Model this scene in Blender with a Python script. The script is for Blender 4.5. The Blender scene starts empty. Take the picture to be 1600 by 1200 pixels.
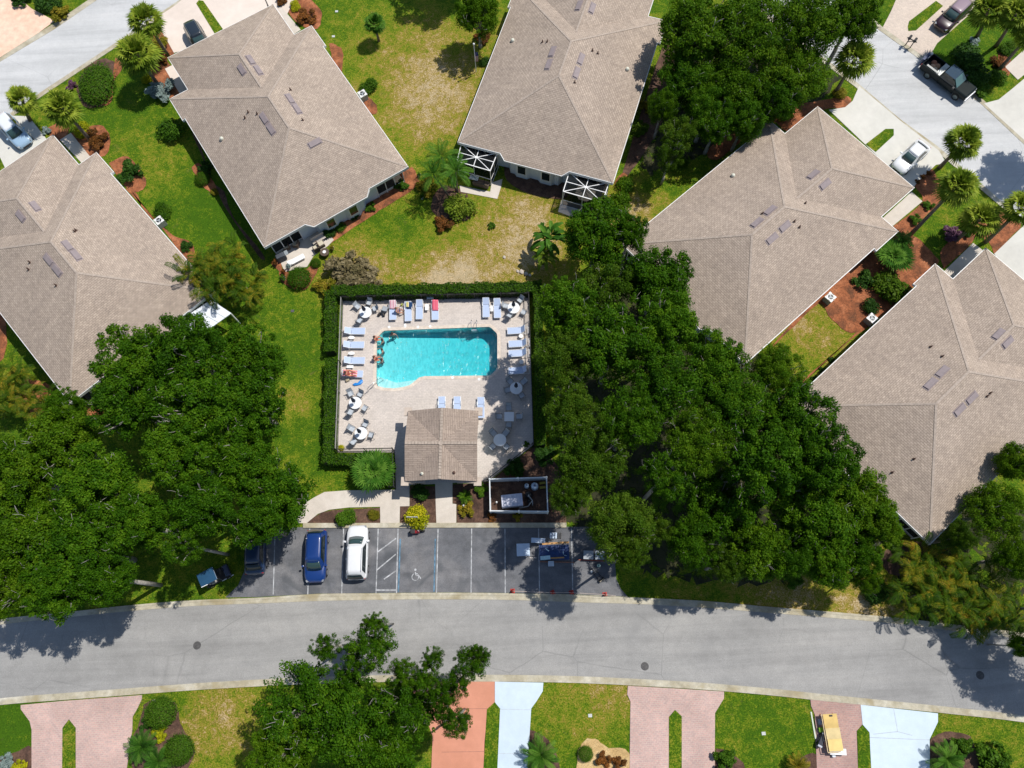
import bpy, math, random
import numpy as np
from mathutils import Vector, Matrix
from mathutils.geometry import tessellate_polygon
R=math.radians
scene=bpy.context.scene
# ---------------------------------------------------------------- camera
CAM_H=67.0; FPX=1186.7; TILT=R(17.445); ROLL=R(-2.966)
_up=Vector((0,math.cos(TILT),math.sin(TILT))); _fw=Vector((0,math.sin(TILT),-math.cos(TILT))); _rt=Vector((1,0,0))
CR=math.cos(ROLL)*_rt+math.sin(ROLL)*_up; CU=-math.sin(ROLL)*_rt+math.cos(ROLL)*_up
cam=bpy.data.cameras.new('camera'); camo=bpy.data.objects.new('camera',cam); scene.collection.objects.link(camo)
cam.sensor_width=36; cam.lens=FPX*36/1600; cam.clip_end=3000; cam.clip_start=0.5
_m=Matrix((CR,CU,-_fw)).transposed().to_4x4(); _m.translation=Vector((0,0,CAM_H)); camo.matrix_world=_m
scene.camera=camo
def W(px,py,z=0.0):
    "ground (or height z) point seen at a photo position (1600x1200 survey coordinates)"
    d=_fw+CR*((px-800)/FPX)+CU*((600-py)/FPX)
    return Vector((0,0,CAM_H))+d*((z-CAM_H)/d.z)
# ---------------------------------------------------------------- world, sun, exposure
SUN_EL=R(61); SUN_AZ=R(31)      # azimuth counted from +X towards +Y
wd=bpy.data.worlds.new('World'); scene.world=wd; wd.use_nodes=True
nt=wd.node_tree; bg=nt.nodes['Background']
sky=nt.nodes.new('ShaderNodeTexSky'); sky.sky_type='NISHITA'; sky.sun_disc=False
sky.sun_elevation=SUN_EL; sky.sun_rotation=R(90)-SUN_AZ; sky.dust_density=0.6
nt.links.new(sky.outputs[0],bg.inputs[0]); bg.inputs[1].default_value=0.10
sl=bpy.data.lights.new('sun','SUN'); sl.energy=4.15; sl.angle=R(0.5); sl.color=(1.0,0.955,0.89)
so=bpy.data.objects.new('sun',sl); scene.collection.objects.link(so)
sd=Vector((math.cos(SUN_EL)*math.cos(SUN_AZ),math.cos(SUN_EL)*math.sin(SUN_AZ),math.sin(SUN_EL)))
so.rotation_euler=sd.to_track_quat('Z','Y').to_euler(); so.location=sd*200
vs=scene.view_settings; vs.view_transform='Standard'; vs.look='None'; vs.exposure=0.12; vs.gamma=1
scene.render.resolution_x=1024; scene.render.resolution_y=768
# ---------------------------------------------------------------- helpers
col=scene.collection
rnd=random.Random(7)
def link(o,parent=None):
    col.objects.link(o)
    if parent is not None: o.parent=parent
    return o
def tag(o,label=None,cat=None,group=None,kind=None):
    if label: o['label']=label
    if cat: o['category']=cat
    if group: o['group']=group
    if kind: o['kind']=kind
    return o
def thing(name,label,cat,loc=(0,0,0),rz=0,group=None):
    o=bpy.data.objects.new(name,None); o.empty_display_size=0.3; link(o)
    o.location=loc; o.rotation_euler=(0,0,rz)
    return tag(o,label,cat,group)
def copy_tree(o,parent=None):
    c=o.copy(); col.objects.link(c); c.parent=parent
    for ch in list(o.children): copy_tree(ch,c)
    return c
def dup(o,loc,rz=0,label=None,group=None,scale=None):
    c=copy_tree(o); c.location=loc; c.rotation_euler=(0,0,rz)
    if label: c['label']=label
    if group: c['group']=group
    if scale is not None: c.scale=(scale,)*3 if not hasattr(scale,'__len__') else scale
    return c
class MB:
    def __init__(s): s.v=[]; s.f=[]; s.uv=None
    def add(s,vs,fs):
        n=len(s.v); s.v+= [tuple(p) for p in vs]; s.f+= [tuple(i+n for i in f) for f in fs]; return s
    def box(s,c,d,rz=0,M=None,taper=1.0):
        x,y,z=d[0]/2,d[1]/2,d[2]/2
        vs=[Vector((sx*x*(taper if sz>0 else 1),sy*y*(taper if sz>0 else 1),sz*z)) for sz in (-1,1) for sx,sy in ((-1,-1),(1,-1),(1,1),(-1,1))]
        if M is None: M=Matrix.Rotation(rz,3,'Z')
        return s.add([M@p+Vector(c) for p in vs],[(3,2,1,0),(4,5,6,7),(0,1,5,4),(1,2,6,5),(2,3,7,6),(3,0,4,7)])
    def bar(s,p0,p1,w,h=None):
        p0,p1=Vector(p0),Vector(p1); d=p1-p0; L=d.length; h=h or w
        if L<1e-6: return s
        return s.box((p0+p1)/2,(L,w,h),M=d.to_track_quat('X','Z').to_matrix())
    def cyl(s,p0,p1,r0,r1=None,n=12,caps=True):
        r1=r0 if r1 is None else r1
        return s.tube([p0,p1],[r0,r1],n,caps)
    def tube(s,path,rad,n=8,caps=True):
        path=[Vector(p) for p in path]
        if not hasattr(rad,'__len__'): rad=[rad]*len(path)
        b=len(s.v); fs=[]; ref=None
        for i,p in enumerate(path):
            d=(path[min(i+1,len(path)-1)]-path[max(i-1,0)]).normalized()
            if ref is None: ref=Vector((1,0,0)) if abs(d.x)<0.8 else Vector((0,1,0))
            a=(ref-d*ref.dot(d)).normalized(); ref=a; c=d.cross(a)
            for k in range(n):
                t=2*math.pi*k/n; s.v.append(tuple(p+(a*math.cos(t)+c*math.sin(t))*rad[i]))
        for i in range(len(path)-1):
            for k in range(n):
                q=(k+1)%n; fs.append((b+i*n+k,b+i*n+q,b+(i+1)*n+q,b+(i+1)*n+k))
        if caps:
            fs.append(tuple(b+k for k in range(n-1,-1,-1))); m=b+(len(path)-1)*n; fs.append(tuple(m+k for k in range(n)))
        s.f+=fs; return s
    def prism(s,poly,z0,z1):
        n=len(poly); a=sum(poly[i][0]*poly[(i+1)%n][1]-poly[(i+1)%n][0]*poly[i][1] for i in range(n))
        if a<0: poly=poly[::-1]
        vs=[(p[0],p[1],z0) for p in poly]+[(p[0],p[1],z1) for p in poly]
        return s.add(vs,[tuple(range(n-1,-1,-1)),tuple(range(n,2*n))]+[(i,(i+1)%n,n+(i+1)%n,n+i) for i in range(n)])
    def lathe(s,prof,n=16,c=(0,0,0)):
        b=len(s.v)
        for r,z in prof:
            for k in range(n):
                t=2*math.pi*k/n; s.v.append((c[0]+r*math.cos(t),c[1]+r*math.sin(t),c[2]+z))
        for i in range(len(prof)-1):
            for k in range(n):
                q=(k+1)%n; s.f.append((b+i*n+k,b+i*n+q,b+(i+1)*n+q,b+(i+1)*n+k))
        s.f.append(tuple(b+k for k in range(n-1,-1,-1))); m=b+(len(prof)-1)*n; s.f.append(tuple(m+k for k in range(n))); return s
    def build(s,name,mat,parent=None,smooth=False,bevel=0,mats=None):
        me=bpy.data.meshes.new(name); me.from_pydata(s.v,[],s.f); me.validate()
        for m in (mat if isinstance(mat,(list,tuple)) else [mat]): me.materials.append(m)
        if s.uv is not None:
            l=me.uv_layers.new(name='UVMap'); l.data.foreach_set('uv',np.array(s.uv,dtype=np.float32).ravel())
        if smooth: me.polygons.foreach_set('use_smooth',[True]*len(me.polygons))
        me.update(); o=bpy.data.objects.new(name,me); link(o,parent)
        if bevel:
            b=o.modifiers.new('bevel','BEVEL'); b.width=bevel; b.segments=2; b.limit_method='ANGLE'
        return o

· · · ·

| What is asked |
Determine how many lines include the word "scene" and report that number by itself.

| Exercise output |
9